The intent of the General Assembly of Arkansas was to make the Arkansas Religious Freedom and Restoration Act consistent with the 1993 RFRA.

Connecticut

The Connecticut Statute states that the state or any political subdivision of the state shall not burden a person’s exercise of religions with out compelling justification.

Florida

The Religious Freedom Restoration Act of 1998 prohibits the substantial burden of a person’s exercise of religion, even if the burden results from rule of general applicability, without compelling justification.

Idaho

The General Code Provisions of the Idaho statute recognizes free exercise of religion as a fundamental right that should not be substantially burdened without compelling government interest.

Illinois

The Religious Freedom Restoration Act recognizes free exercise of religion as an inherent, fundamental, and inalienable right that should not be substantially burdened without compelling justification.

Indiana

The Religious Freedom Restoration Act of Indiana prohibits a governmental entity from substantially burdening free exercise of religion without compelling justification.

Kansas

The Exercise of Religion statute in Kansas prohibits the government shall not substantially burden a person’s civil right to free exercise of religion without compelling justification.

Kentucky

In the Kentucky code the government shall not substantially burden freedom of religion.
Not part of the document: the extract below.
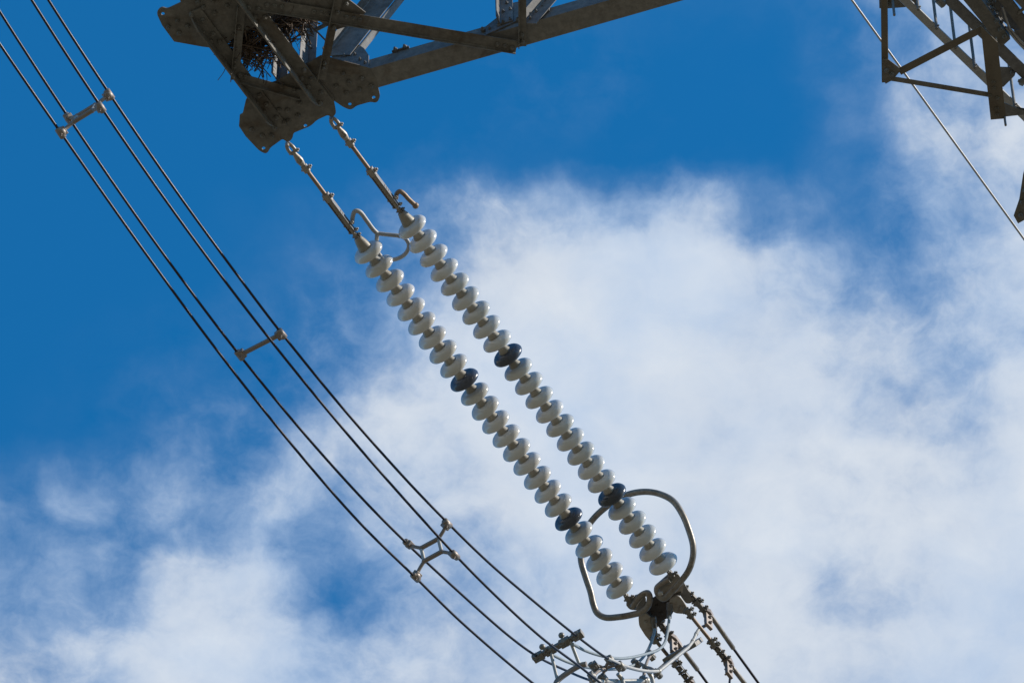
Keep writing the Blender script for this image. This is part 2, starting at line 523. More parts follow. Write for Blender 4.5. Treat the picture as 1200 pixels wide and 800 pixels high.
# upright gusset on the chord with post and sloping brace
def up_plate(poly, off, bolts, t=.014, mat=STEEL2):
    m = MB()
    m.prism([on_chord(x, y, off) for x, y in rounded(poly)], -cn * t)
    for x, y in bolts: m.bolt(on_chord(x, y, off + t), -cn, .017, .016)
    m.build('upright_gusset', mat, tower)
up_plate([(388, 66), (400, 40), (427, 58), (432.5, 66), (432.5, 80), (392, 71)], .003, [(416, 64), (422, 70), (428, 74), (404, 66)])
up_plate([(570, 42), (569, 33), (583, 22), (588, 8), (640, -4), (645, 2), (644, 14), (608, 25)], .003, [(574, 34), (621, 18), (628, 14), (636, 9), (640, 3)])

def on_chord_member(name, pts, wa, wb, off, mat, t=.014, bolts=()):
    p0, p1 = on_chord(*pts[0], off), on_chord(*pts[1], off)
    d = (p1 - p0).normalized()
    a = d.cross(cn); a = a if a.dot(cd) > 0 else -a
    m = MB()
    m.angle(p0, p1, a, -cn, wa, wb, t)
    for x, y in bolts: m.bolt(on_chord(x, y, off + t), -cn, .017, .016)
    return m.build(name, mat, tower)

# big brace climbing from the tip (a pair of angles back to back with an edge strip)
b0, b1 = on_chord(395, 66, .02), on_chord(470, -28, .02)
bd = (b1 - b0).normalized(); ba = bd.cross(cn); ba = ba if ba.dot(cd) > 0 else -ba
m = MB()
h = b0 - ba * .14
m.angle(h, h + bd * 6.5, ba, -cn, .30, .11, .014)
h2 = h + ba * .302
m.angle(h2, h2 + bd * 6.5, ba, cn, .02, .09, .012)
m.build('diagonal_brace', STEEL2, tower)
on_chord_member('post', ((585, 30), (583, -40)), .15, .12, .02, STEEL2, bolts=[(590, 26), (598, 23), (590, 14), (598, 11), (594, 4)])
on_chord_member('diagonal_brace', ((613, 29), (648, -12)), .16, .12, .02, STEEL2, bolts=[(622, 22), (629, 14)])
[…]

The right to act or refuse to act in a manner motivated by sincerely held religious belief may be burdened only if the government proves a compelling interest.

Louisiana

The Louisiana Preservation of Religious Freedom Act prohibits the government from substantially burdening free exercise of religion without compelling justification.

Mississippi

The Mississippi Religious Freedom and Restoration Act is consistent with The RFRA of 1993.

Missouri

The Missouri Religious Freedom Restoration Act prohibits the government from restricting a person’s free exercise of religion without compelling justification.

New Mexico

New Mexico’s Religious Freedom Restoration Act prohibits government agencies from restricting a person’s free exercise of religion with compelling justification.

Oklahoma

The Oklahoma Religious Freedom Restoration Act is consistent with the RFRA of 1993.

Pennsylvania

The Pennsylvania Religious Freedom Restoration Act is consistent with the RFRA of 1993.

Rhode Island

The Rhode Island Religious Freedom Restoration Act prohibits a government authority from restricting a person’s free exercise of religion without compelling justification.

South Carolina

The South Carolina Freedom Act is consistent with the RFRA of 1993.

Tennessee

The Preservation of Religious Freedom Act of Tennessee prohibits the substantial burden of a person’s free exercise of religion without compelling justification.

Texas

The Religious Freedom Act of Texas prohibits a government agency from substantially burdening a person’s free exercise of religion without compelling justification.

Virginia

The Religious Freedom Act prohibits any government entity from substantially burden a person’s free exercise of religion without compelling justification.

Wisconsin

Similar RFRA protections are found within the Wisconsin Constitution in the “right of conscience” provisions. The Wisconsin Constitution prohibits the infringement on the right of every person to worship God […] and prohibits any control or interference with, the rights of conscience […].